I have three theories on the soooo many games where you meet up with the player that simply cannot lose.
Theory number 1 - Someone is just on a roll. Having a great night. This is the weakest of the three theories since there are soooo many games on NLOP where it happens. It's statiscally unreasonable that one player keeps getting such good cards, matching flops, great catches on the turn and the river in something like half of the ten player tourneys I join in on. And as posted weeks ago, this phenomena was present in virtually every one of something like 50 tourneys over a two week period. That's where I first developed my "fold regardless of cards I hold" strategy.
Theory number 2 - It's a real person still in the FREE TRIAL PERIOD. I've experienced the free trial period myself almost evey site I have visited. My tourneys fill quickly since there's so much AI out there. The game gets going since you're not twiddling your thumbs thinking, "Geez I wish this game would start, I'm getting bored." If I get too bored I'm going to give up before I ever consider putting real money on it. And then the cards are juiced for the same reason. As with my real human game this weekend, instead of a pair of nines winning the pot, it's constantly that the winner is a flush on the river beating someone's trips, full house eats a flush, etc... If I keep getting 24 for hole cards I'm going to get bored and quit before I consider putting real money on it. There's no doubt that I'm out of the free trial period on NLOP. I constantly get bad hands. I intend to fold anyway, so no biggie. And I have seen plenty of bad beats that when I get a high pocket pair I'm skeptical and just call instead of raising. They almost always get beat.

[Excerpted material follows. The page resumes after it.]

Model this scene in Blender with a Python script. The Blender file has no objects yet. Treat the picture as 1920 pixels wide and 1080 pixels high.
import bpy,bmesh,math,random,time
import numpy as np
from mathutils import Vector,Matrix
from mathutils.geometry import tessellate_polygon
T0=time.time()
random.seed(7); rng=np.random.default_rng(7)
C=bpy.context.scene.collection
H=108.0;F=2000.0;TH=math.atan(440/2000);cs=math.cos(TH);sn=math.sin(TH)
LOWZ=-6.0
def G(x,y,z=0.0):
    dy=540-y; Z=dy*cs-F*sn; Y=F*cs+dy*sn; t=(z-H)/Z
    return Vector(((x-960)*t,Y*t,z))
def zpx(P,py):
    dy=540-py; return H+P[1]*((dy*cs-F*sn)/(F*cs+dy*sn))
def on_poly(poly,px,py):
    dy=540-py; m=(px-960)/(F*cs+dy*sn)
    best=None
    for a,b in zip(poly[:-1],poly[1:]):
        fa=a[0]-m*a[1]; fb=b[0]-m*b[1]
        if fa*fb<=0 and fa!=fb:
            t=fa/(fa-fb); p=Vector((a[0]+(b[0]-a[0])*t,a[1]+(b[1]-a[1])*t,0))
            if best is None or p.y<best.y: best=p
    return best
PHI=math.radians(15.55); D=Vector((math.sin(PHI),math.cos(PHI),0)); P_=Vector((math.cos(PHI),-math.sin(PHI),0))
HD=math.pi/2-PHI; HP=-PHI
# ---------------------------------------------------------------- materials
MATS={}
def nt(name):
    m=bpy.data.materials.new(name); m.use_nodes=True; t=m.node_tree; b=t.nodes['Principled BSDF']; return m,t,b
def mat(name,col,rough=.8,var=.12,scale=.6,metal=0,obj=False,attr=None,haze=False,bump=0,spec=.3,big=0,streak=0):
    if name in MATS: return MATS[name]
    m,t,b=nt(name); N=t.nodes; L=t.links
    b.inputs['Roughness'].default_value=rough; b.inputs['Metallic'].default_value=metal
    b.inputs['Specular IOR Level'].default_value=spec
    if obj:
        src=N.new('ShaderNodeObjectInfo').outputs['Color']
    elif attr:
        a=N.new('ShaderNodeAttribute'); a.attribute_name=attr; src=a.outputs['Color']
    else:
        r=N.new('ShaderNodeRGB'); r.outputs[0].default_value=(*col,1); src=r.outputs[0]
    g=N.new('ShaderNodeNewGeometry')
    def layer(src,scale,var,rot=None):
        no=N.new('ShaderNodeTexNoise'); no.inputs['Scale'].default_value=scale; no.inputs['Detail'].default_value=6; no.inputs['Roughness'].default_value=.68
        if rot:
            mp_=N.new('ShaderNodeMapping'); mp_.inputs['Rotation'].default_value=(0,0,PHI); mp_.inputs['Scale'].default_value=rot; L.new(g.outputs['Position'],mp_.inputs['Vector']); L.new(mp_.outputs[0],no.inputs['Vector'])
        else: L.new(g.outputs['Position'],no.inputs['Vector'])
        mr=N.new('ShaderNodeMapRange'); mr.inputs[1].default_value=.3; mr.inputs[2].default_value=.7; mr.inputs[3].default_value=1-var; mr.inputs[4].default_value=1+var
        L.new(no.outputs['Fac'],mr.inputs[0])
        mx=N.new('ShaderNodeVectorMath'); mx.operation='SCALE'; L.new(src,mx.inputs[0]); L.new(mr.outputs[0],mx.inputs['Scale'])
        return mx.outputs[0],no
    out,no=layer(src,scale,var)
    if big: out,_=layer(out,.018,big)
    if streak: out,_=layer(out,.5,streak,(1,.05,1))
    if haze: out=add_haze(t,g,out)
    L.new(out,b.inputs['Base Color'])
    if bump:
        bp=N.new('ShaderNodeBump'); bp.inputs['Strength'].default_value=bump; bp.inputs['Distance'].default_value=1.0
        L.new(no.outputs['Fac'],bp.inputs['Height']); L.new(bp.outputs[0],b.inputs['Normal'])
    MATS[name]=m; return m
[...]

Theory number 3 - What if your job was to police a bogus poker site? Pop in and out of several tables, generate some chatter to make it look real, get some betting going on slow games and specific to NLOP - change which AI position you control - I've seen this "Network Latency" bargraph following which strange things happen. The player that can't lose changes. Betting patterns change. Players that folded the first ten hands become alive. Those players always explain away, "I got booted." Playing there actively for months now, I don't think I've been booted more than three times.

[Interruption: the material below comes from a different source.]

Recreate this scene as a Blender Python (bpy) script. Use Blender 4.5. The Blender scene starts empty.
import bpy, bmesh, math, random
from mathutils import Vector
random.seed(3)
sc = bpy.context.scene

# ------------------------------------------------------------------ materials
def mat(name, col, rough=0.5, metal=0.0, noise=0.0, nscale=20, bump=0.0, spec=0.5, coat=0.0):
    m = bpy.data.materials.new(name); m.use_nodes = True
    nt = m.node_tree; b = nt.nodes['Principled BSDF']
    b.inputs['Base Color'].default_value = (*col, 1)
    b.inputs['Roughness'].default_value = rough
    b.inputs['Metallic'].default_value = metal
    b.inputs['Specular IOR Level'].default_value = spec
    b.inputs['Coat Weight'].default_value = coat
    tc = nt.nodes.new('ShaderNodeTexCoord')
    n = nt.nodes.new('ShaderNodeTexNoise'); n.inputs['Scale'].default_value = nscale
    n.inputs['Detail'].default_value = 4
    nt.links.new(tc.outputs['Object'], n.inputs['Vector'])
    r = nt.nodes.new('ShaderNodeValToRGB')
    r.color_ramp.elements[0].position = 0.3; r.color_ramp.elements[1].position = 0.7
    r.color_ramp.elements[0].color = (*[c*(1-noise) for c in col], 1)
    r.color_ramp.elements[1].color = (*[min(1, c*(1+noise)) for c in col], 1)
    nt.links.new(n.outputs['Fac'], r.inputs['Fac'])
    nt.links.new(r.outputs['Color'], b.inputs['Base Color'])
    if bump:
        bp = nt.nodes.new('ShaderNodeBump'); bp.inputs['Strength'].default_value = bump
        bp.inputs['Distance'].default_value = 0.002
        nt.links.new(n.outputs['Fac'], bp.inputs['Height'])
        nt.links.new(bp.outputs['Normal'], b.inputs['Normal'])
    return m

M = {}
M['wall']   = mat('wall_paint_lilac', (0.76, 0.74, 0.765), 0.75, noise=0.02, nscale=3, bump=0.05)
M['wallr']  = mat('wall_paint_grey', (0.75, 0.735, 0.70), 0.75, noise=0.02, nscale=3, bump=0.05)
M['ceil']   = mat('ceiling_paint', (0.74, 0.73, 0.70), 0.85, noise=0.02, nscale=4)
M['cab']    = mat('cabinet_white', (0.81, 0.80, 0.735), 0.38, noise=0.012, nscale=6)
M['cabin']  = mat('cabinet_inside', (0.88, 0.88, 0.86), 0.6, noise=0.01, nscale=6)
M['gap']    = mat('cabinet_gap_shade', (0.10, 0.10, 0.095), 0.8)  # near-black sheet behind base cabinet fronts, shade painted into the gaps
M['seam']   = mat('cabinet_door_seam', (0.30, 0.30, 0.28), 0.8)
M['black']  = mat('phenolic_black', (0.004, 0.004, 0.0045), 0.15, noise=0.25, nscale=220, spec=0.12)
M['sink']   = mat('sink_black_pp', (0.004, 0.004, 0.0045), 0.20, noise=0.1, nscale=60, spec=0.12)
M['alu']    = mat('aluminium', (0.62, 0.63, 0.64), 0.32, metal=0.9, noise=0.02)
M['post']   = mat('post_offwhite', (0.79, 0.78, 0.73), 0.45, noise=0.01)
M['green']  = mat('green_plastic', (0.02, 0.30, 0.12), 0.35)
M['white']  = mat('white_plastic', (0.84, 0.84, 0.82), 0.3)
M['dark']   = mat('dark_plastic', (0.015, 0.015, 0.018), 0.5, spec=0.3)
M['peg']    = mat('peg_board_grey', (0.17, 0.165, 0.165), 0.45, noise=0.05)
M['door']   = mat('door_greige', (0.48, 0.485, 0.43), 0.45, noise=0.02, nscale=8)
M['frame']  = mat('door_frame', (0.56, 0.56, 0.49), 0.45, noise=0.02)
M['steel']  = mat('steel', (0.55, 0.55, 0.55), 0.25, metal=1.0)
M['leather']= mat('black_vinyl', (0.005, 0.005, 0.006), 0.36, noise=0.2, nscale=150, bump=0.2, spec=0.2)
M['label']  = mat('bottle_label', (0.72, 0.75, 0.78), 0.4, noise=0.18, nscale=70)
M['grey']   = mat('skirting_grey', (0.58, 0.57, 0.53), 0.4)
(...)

So, if this was your job, would you play it straight up? Wouldn't it get a little boring? Especially if you weren't that good a poker player and you could either flip the magic "I can't lose button" on, or maybe see what everyone's hole cards were and what the table cards are going to be? The bad beats on NLOP just reek of this.

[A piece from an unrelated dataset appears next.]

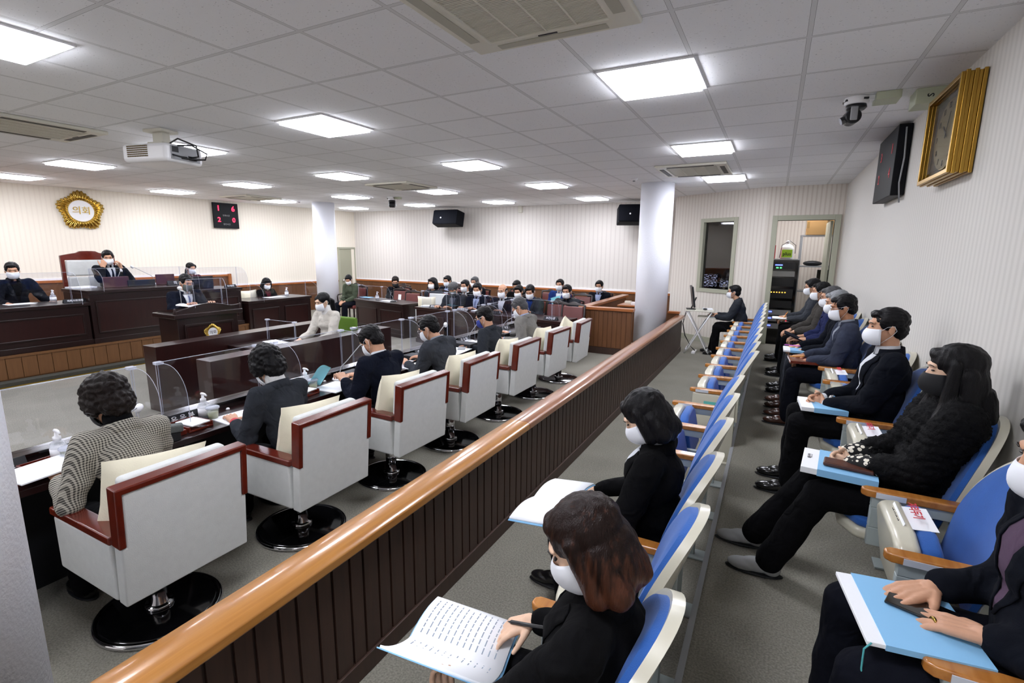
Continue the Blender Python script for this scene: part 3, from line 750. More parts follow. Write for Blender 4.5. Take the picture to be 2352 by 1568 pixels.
R2 = {0: ('o', 'nearest rear blue seat, under hands resting on a folder'), 1: ('n', 'folded seat with paper notice, on the near side of the black fur'), 2: ('o', 'blue seat with its cushion down under the woman in black fur'),
      3: ('n', 'folded seat with paper notice between black fur and clasped hands'), 4: ('o', 'blue seat under the man in the dark suit with clasped hands'), 5: ('f', 'empty tipped-up blue seat hidden right behind the man with clasped hands'), 6: ('n', 'empty tipped-up seat with a notice beside the man in the grey-blue jacket'),
      7: ('o', 'blue seat with its cushion down under the man in the grey-blue jacket'), 8: ('o', 'blue seat under the silver-haired man in plaid trousers'), 9: ('o', 'blue seat under the man in the quilted navy jacket'), 10: ('f', 'empty blue seat beyond the man in the quilted jacket'), 11: ('o', 'blue seat under the man in the brown-grey jacket'),
      12: ('f', 'empty blue seat between the two farthest men of the rear row'), 13: ('o', 'blue seat under the farthest man of the rear row'), 14: ('f', 'last blue seat of the rear row, nearest the doorway')}
row(.645, TZ, 1.40, 15, [R2[k][0] for k in range(15)], [R2[k][1] for k in range(15)], 'blue tip-up seats in the rear row')
# ------------------------------------------------------------ people
mat('skin', 'c9997c', .5, var=.04, vscale=30, spec=.35)
mat('skin_light', 'dcb79c', .5, var=.04, vscale=30, spec=.35)
mat('skin_tan', 'b07d5e', .5, var=.05, vscale=30, spec=.35)
mat('hair_black', '0c0b0e', .42, bump=.6, bscale=60, stretch=(5, 5, .6), spec=.18)
mat('hair_brown', '4a2c22', .36, bump=.6, bscale=60, stretch=(5, 5, .6), spec=.18)
mat('hair_dark_brown', '1b1412', .42, bump=.7, bscale=60, stretch=(5, 5, .8), spec=.18)
mat('hair_grey', '4c4c4e', .42, var=.3, vscale=60, bump=.5, bscale=60, stretch=(5, 5, .8), spec=.18)
mat('hair_silver', '85888c', .42, var=.25, vscale=60, bump=.5, bscale=60, stretch=(5, 5, .8), spec=.18)
mat('eye_dark', '1a1210', .3)
mat('mask_white', 'eef1f7', .7)
mat('mask_black', '17181c', .8)
mat('mask_blue', '2b3a8c', .7)
mat('mask_grey', '575c58', .8)
mat('lens', 'cfd3d8', .1, alpha=.25)
mat('shoe_black', '121214', .22, coat=.4)
mat('shoe_brown', '4a2a20', .2, coat=.4)
mat('shoe_grey', 'a9abad', .8)
FAB = {}
def fabric(name, c, var=.06, bump=.25, **k):
    c = ''.join('%02x' % int(int(c[i:i+2], 16)*(.62 if int(c[0:2], 16) < 0x20 else .92)) for i in (0, 2, 4))
    m = mat('fabric_'+name, c, .95, var=var, vscale=9, bump=bump, bscale=420, spec=.12, **k)
    N, L, b = nodes(m); tc = N.new('ShaderNodeTexCoord'); n = N.new('ShaderNodeTexNoise'); n.inputs['Scale'].default_value = 13; n.inputs['Detail'].default_value = 1.5; n.inputs['Distortion'].default_value = 1.2
    L(tc.outputs['Object'], n.inputs[0]); bp = N.new('ShaderNodeBump'); bp.inputs['Strength'].default_value = .7; bp.inputs['Distance'].default_value = .02
    old = b.inputs['Normal'].links[0].from_node; L(n.outputs[0], bp.inputs['Height']); L(old.outputs[0], bp.inputs['Normal']); L(bp.outputs[0], b.inputs['Normal']); return m
fabric('navy', '1c2238'); fabric('dark_navy', '151a28'); fabric('charcoal', '34373d'); fabric('black', '0f0f12'); fabric('grey', '85837f')
fabric('blue_grey', '3c4252', var=.2, bump=.5); fabric('brown_grey', '4a4744', var=.12, bump=.5); fabric('green', '4f5747'); fabric('slate', '3f4248')
fabric('shirt_white', 'e4e7ee'); fabric('shirt_blue', 'a9b6d8'); fabric('shirt_grey', '9aa0ac'); fabric('shirt_plum', '5d4a5e'); fabric('cream', 'd5cfc5'); fabric('cream_white', 'ecebea')
fabric('wine', '5a1f2c', var=.5); fabric('blue', '223a78'); fabric('knit_grey', '6a6d75'); fabric('puffer', '252c52'); fabric('trouser_black', '121318'); fabric('trouser_navy', '191c2a'); fabric('trouser_grey', '2f3238')
fabric('tie_blue', '6f7da6', var=.4); fabric('tie_dark', '14141a')
def check_mat(name, c1, c2, p, ax=(0, 2)):
    m = mat(name, c1, .9, bump=.3, bscale=300); N, L, b = nodes(m)
    tc = N.new('ShaderNodeTexCoord'); sp = N.new('ShaderNodeSeparateXYZ'); L(tc.outputs['Object'], sp.inputs[0])
    fs = []
    for o in ((sp.outputs[0], sp.outputs[1]), (sp.outputs[2], sp.outputs[1])):
        v = math_n(N, L, 'ADD', o[0], math_n(N, L, 'MULTIPLY', o[1], .5))
        fs.append(math_n(N, L, 'GREATER_THAN', math_n(N, L, 'FRACT', math_n(N, L, 'DIVIDE', v, p)), .5))
    s_ = math_n(N, L, 'MULTIPLY', math_n(N, L, 'ADD', fs[0], fs[1]), .5)
    mx = N.new('ShaderNodeMix'); mx.data_type = 'RGBA'; mx.inputs[6].default_value = s2l(c1); mx.inputs[7].default_value = s2l(c2)
    L(s_, mx.inputs[0]); L(mx.outputs[2], b.inputs['Base Color']); return m
check_mat('fabric_houndstooth', '2b2a28', 'b9b3a6', .012)
m_ = stripes('fabric_plaid', '1d212c', '4a505e', 0, .06, .1, .9, .05)
m_ = mat('fabric_leopard', '121214', .85); N, L, b_ = nodes(m_)
tc = N.new('ShaderNodeTexCoord'); vo = N.new('ShaderNodeTexVoronoi'); vo.inputs['Scale'].default_value = 45; L(tc.outputs['Object'], vo.inputs[0])
cr = N.new('ShaderNodeValToRGB'); cr.color_ramp.elements[0].color = s2l('efe9da'); cr.color_ramp.elements[0].position = .42; cr.color_ramp.elements[1].color = s2l('121214'); cr.color_ramp.elements[1].position = .46
L(vo.outputs['Distance'], cr.inputs[0]); L(cr.outputs[0], b_.inputs['Base Color'])
mat('fur_black', '060608', .8, bump=1.0, bscale=90, spec=.15)
# brown hair with lighter ends
m_ = MATS['hair_brown']; N, L, b_ = nodes(m_)
tc = N.new('ShaderNodeTexCoord'); mp = N.new('ShaderNodeMapping'); mp.inputs['Scale'].default_value = (60, 60, 5); L(tc.outputs['Object'], mp.inputs[0])
nn = N.new('ShaderNodeTexNoise'); nn.inputs['Scale'].default_value = 1.2; L(mp.outputs[0], nn.inputs[0])
cr = N.new('ShaderNodeValToRGB'); cr.color_ramp.elements[0].color = s2l('1c100d'); cr.color_ramp.elements[0].position = .35; cr.color_ramp.elements[1].color = s2l('4f2e20'); cr.color_ramp.elements[1].position = .7
sp = N.new('ShaderNodeSeparateXYZ'); L(tc.outputs['Object'], sp.inputs[0])
zr = N.new('ShaderNodeMapRange'); zr.inputs[1].default_value = 1.22; zr.inputs[2].default_value = 1.0; zr.inputs[3].default_value = -.25; zr.inputs[4].default_value = .45; L(sp.outputs[2], zr.inputs[0])
L(math_n(N, L, 'ADD', nn.outputs[0], zr.outputs[0]), cr.inputs[0]); L(cr.outputs[0], b_.inputs['Base Color'])

def remeshed(name, mb, m, parent, vox, it=4, amp=0, fr=(14, 14, 14), keep=None):
    me = bpy.data.meshes.new(name); me.from_pydata([tuple(v) for v in mb.v], [], mb.f); me.update()
    o = bpy.data.objects.new(name, me); COL.objects.link(o)
    r = o.modifiers.new('r', 'REMESH'); r.mode = 'VOXEL'; r.voxel_size = vox; r.use_smooth_shade = True
    if it: s = o.modifiers.new('s', 'SMOOTH'); s.iterations = it; s.factor = .5
    dg = bpy.context.evaluated_depsgraph_get()
    me2 = bpy.data.meshes.new_from_object(o.evaluated_get(dg))
    bpy.data.objects.remove(o); bpy.data.meshes.remove(me)
    if amp:
        n = len(me2.vertices); co = np.empty(n*3); me2.vertices.foreach_get('co', co); no = np.empty(n*3); me2.vertices.foreach_get('normal', no)
        co = co.reshape(-1, 3); no = no.reshape(-1, 3)
        for i in range(n):
            c = co[i]; co[i] += no[i]*amp*noise.noise(Vector((c[0]*fr[0], c[1]*fr[1], c[2]*fr[2])))
        me2.vertices.foreach_set('co', co.ravel()); me2.update()
    me2.name = name
    if m is None: return me2
    me2.materials.clear(); me2.materials.append(MATS[m] if isinstance(m, str) else m); smooth_mesh(me2)
    o = bpy.data.objects.new(name, me2); COL.objects.link(o); o.parent = parent
    return o
def mesh_join(name, meshes, m, parent):
    mb = MB()
    for me in meshes: mb.add([v.co.copy() for v in me.vertices], [tuple(p.vertices) for p in me.polygons])
    me = bpy.data.meshes.new(name); me.from_pydata([tuple(v) for v in mb.v], [], mb.f); me.update()
    me.materials.append(MATS[m]); smooth_mesh(me)
    o = bpy.data.objects.new(name, me); COL.objects.link(o); o.parent = parent
    for q in meshes: bpy.data.meshes.remove(q)
    return o
def rc(mb, p, q, r0, r1=None, seg=12): return mb.rods(p, q, r0, r0 if r1 is None else r1, seg, True)
def ik(S_, T, a, b, hint):
    S_ = Vector(S_); T = Vector(T); d = T-S_; L_ = min(d.length, (a+b)*.995); d.normalize()
    T = S_+d*L_; x = (a*a-b*b+L_*L_)/(2*L_); h = math.sqrt(max(a*a-x*x, 1e-6))
    hv = Vector(hint); hv = (hv-d*hv.dot(d)).normalized()
    return S_+d*x+hv*h, T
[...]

In my first and only tourney tonight on NLOP I again experienced the player that could not lose. Pretty easy. As soon as the first hand was over - something like the winning hand being a pair of twos that was not just called but aggressively raised on an offsuit 2 and other low card (10?). With a queen on the board. I immediately went into full fold mode. I sat back and watched the player that couldn't lose pick everyone else of. With just me and my extreme short stack versus him I went all in with A-10 hearts. He called, I flopped the flush. Naturally he caught a full house on the river. Second place, playing two hands - one big blind flop and that last hand. The hole thing was over in less than 25 deals, a very short game.
I hope you choke on your hard earned victory. Come back to me when you want to make the cards more reasonable and play some real poker.